Reverse Engineering Robots Reading Vogue

Yves Saint Laurent once famously said, “fashions fade, style is eternal.” Vogue – the veritable fashion bible and century-old institution – has been there to capture it all. The site, Robots Reading Voguecreated by Yale Digital Humanities Librarians Peter Leonard and Lindsay King, seeks to analyze Vogue‘s stylistic, visual, and thematic changes over the years by means of data-mining.

Sources
The project takes its information from the Vogue archive, a database established in 2011, containing each of Vogue‘s issues since its creation in 1892. With a dataset of 2700 covers, 400,000 pages, 6 TB of data, the researchers were able to begin work on this multi-disciplinary endeavor, covering topics ranging from gender to computer science.

Processing
In order to efficiently analyze data, Yale researchers needed to organize the datasets in subcategories, organized by date, color, model’s cover placement, word usage, advertisements, and overall statistics of the magazine (circulation, price per issue, number of pages per year).
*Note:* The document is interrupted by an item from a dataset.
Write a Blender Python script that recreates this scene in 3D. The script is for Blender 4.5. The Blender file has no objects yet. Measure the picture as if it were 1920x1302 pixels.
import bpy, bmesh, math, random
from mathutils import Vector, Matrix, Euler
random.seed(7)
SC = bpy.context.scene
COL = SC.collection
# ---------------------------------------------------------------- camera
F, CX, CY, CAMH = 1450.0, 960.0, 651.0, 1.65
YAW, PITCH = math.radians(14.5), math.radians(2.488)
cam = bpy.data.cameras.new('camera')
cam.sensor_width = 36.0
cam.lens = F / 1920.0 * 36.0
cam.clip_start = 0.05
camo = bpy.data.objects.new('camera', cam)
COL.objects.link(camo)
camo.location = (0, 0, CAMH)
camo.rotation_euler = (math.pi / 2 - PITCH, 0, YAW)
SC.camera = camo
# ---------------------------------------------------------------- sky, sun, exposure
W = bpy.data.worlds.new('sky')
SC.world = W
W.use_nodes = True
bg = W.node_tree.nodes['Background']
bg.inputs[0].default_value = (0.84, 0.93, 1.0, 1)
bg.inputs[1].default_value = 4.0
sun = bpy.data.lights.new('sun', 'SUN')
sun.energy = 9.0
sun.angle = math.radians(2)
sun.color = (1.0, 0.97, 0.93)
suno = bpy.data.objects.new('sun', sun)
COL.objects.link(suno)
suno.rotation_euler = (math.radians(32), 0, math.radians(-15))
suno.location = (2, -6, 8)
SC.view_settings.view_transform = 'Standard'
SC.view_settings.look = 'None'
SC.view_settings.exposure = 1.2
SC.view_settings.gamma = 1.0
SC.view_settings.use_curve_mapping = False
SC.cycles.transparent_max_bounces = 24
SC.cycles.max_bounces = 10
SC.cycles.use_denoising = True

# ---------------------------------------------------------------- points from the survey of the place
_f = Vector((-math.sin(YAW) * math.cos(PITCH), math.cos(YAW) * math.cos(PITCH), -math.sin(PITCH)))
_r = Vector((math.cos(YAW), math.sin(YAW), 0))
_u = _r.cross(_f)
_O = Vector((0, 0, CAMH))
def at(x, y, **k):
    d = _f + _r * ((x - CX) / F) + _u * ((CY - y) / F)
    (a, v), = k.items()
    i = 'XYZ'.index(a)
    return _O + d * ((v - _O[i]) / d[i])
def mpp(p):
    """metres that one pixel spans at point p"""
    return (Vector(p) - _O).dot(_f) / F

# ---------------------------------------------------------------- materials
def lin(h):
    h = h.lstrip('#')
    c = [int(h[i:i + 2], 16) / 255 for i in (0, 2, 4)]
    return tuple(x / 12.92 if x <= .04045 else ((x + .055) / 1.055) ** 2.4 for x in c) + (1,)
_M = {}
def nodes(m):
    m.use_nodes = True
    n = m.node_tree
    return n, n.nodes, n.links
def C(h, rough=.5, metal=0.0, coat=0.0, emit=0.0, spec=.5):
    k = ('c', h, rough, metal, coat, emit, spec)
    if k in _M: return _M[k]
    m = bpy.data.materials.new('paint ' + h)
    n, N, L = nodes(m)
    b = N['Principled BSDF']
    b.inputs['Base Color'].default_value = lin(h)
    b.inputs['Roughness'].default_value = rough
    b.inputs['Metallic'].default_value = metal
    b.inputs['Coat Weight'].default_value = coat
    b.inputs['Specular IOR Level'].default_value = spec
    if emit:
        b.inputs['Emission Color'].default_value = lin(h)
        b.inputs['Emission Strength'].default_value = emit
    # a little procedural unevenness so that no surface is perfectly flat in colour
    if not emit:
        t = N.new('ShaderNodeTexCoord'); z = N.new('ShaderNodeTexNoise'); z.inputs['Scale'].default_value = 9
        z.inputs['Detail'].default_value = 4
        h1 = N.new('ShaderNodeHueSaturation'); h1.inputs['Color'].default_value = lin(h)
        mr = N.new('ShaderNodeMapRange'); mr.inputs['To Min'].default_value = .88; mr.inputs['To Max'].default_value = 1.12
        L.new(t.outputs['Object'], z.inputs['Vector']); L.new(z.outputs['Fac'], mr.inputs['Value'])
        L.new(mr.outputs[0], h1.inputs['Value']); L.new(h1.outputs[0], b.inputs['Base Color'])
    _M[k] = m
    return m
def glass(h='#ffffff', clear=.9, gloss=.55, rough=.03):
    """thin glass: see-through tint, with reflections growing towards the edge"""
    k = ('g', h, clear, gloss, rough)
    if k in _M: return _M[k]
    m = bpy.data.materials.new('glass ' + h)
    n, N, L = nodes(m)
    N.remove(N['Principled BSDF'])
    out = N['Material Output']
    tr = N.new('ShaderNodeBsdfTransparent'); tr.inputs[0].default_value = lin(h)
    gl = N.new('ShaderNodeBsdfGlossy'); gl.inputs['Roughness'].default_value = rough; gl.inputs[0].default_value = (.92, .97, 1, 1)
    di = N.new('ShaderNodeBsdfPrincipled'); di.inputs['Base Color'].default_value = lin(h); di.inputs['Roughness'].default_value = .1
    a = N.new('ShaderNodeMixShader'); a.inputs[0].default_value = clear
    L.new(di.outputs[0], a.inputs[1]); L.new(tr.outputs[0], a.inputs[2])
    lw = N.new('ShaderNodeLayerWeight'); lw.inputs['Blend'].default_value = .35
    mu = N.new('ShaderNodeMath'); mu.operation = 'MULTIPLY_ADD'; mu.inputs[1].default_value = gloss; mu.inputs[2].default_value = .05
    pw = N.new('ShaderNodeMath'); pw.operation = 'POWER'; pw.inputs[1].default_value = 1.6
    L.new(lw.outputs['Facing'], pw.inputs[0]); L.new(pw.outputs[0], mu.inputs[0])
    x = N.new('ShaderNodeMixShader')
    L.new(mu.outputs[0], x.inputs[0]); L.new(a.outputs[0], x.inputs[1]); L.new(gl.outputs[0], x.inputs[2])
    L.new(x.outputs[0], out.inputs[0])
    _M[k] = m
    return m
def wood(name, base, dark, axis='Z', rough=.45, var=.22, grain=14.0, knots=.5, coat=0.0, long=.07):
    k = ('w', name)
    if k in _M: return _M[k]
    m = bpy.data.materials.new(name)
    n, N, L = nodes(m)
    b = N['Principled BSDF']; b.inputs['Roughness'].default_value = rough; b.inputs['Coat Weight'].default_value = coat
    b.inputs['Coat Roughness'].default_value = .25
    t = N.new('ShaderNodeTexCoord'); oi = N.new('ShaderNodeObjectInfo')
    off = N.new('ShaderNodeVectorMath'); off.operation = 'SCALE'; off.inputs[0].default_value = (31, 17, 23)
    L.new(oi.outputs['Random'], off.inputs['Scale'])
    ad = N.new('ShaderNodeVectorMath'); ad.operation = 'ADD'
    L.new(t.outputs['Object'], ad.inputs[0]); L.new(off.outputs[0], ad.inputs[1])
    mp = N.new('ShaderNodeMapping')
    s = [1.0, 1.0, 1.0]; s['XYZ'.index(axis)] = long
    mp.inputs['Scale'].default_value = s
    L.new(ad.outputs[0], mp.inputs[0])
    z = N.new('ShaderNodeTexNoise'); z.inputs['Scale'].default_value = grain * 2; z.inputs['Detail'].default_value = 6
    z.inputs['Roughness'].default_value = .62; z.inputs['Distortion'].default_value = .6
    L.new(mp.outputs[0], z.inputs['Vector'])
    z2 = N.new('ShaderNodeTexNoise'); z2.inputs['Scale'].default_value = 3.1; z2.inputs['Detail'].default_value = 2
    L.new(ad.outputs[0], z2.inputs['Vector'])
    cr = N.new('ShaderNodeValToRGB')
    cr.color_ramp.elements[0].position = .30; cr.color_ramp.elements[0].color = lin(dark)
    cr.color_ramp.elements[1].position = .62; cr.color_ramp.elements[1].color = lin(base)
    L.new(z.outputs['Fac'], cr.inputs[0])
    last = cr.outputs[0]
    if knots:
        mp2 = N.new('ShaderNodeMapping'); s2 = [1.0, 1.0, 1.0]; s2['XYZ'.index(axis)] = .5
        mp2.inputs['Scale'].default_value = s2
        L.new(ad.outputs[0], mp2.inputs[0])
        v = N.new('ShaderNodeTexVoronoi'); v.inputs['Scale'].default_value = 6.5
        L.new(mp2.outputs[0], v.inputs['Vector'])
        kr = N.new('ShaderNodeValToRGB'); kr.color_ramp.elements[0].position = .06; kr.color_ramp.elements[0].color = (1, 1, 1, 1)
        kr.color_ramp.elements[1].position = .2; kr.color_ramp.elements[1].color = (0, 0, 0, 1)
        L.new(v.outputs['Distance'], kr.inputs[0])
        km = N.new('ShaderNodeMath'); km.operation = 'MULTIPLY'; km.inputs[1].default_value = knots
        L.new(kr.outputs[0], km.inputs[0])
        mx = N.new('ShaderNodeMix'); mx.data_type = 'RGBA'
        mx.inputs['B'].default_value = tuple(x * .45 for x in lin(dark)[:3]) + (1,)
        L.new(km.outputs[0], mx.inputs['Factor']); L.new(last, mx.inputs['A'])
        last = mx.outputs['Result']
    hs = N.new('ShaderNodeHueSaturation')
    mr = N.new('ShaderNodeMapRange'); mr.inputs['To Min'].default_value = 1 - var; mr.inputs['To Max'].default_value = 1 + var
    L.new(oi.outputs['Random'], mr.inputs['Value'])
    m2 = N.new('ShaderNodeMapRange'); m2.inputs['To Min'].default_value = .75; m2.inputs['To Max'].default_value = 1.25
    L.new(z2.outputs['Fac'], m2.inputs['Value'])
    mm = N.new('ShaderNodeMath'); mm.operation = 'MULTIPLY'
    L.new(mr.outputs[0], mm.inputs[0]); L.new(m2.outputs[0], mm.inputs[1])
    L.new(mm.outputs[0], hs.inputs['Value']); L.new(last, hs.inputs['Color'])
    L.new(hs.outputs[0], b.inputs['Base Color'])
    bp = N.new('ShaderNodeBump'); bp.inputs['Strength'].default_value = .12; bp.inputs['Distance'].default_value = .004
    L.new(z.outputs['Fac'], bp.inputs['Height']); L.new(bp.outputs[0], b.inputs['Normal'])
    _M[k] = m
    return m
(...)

Based on these subcategories, researchers were able to do experiments using tools such as n-gram Search, color analysis, and topic modeling.

Presentation In order to display their data and findings, the researchers at Yale created a user friendly, intuitive site. This is evident in the site’s usage of slice histograms, plots, tables, graphs, and word clouds. These visual manifestations of data create an easily accessible way for any audience to gather information on the history and evolution of Vogue.

One comment

  1. I really like how you formatted your post! The header is engaging, the sections are split clearly, and the word cloud is placed next to the information rather than above or below it. You also linked extra information for us to look into which is helpful. Your introduction is also engaging in a way that makes me want to keep reading, thanks for sharing!